Promotion of women in sport: Action in Europe

Organised under the auspices of the International Olympic Committee (IOC), a three-day  international “Leadership and Talent Development” Women and Sport Seminar has brought together some 70 leading female figures representing a variety of sports, organisations, careers and experiences from over 30 countries to the capital of Poland, Warsaw.

The delegates were welcomed by Polish National Olympic Committee (NOC) President Andrzej Kraśnicki and the Minister for Sport and Tourism, Andrzej Biernat, as well as the IOC Member in Poland, Irena Szewinska, who is behind this seminar. The training sessions and discussions, held from 27 to 29 April, were also attended by Chair of the IOC Women and Sport Commission and IOC Member Lydia Nsekera.

Towards gender equality in decision-making

As for many previous seminars, the main theme focused on the place and role of women in contemporary sport. As indicated by its slogan, “I want to…; I can…; I will…”, the Warsaw seminar aimed to strengthen the participants’ knowledge and competences in management. It sought to empower them and help them access positions of responsibility in decision-making and administrative organs of NOCs and other national sports organisations. This is exactly in the spirit of Olympic Agenda 2020, the IOC’s strategic roadmap for the future of the Olympic Movement.

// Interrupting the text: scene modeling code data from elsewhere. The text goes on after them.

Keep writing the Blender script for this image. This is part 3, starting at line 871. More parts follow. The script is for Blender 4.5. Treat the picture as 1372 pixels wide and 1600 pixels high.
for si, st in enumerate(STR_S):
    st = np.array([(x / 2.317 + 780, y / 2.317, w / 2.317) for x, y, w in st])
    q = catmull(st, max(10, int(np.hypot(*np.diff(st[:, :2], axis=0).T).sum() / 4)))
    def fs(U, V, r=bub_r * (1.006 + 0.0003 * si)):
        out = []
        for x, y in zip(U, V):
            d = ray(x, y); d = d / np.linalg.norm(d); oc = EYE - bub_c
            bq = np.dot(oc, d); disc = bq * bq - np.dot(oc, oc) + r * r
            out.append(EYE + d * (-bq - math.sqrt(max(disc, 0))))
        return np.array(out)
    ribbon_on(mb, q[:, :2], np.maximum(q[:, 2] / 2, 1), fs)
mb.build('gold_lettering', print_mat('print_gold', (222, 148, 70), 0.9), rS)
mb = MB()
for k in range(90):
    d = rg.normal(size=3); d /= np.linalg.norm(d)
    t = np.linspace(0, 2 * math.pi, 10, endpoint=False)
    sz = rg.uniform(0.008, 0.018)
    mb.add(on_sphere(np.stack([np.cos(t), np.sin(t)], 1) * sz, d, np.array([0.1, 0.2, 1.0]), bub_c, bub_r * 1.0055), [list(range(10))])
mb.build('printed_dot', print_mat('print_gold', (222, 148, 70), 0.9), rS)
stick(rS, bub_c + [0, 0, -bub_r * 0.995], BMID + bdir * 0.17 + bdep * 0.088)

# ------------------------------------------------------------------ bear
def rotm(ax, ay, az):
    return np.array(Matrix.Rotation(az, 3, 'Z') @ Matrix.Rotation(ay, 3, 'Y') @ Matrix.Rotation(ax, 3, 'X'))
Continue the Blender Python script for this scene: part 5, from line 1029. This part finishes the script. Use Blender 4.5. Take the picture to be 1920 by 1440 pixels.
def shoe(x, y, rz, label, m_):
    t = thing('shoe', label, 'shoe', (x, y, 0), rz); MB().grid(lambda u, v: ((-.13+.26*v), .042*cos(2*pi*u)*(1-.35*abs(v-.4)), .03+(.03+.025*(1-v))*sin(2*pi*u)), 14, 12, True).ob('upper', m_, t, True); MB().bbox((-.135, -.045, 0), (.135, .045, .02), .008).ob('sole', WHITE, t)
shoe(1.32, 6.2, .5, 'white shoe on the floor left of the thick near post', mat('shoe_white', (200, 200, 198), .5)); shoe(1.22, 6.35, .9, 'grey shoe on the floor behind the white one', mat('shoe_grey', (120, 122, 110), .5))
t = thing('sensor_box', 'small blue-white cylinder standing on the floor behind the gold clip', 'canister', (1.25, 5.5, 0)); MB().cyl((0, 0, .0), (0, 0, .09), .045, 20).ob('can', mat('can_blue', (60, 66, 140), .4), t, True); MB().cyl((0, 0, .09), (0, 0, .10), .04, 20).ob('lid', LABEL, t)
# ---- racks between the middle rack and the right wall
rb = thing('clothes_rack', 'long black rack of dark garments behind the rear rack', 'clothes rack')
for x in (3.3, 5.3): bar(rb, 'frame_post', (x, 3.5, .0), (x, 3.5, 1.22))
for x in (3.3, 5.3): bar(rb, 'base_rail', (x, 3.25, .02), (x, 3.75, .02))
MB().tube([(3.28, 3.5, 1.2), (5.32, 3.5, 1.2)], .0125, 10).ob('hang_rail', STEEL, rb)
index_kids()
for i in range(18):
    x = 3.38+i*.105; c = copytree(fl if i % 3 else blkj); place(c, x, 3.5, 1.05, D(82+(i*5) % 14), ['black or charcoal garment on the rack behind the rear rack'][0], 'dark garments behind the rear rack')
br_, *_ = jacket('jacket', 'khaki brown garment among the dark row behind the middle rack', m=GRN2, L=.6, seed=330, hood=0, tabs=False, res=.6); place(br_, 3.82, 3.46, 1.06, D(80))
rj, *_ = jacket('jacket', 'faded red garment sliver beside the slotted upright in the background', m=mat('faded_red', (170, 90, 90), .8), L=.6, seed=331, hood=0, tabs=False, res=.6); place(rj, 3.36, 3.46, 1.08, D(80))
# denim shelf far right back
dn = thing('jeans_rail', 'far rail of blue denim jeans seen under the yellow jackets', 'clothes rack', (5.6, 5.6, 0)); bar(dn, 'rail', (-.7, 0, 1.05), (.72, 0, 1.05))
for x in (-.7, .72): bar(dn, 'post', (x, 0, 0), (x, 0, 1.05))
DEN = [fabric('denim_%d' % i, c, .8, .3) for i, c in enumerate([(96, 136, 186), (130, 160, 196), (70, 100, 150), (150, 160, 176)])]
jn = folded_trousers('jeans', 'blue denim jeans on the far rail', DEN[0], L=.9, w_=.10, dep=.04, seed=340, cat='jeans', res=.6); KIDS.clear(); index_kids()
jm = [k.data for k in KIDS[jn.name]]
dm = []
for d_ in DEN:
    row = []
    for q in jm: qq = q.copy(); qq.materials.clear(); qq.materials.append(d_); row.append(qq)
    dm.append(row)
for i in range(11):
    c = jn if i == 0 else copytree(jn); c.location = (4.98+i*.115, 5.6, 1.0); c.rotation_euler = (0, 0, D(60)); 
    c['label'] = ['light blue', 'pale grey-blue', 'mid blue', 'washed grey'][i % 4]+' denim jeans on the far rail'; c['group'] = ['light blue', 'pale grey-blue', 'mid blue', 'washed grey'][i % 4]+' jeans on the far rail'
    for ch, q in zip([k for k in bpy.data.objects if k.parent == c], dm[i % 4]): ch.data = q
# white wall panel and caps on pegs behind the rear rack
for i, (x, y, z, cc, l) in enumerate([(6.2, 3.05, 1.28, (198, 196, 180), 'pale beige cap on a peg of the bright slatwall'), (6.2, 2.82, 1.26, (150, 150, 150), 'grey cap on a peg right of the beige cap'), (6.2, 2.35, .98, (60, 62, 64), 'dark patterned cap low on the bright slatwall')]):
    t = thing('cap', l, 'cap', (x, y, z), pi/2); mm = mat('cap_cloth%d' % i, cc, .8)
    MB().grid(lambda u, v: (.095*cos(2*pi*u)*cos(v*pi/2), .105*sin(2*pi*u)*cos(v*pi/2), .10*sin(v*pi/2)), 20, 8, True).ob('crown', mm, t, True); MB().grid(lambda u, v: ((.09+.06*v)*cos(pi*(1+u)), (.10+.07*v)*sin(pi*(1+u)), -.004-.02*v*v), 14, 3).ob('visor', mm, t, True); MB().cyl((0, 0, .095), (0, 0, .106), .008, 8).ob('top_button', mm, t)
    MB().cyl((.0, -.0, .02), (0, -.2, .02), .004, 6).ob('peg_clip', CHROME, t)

The IOC reaffirmed its commitment to working with International Federations (IFs) and NOCs as well as various regional, national and international platforms, such as the UN and UN Women. It aims to increase the possibilities for girls and women in sport at all levels and to achieve the goal of female athletes representing 50 per cent of the athletes taking part in the Olympic Games, as well as to promote the participation and presence of women in sport generally.

Call to action  

Delegates taking part in the seminar were informed about the current situation of women and sport in the European Union through presentations from the Chair of the European Olympic Committees (EOC) Gender Equality in Sport Commission, Daina Gudzineviciute, and member of the EOC Athletes’ Commission Tatiana Lebedeva. Helen Brownlee, Chair of the ONOC Women and Sport Commission, shared some of the best practices developed by Oceania NOCs for promoting women’s sport in the region.

During her speech, Lydia Nsekera reiterated the need for action: “On the field of play, we have almost reached our objective of parity. Off the field of play, it’s another story, another match that we have not yet won”, she said, before calling on the delegates to take responsibility and act so that more women can access positions of responsibility, either by standing as candidates themselves or supporting other women’s candidatures.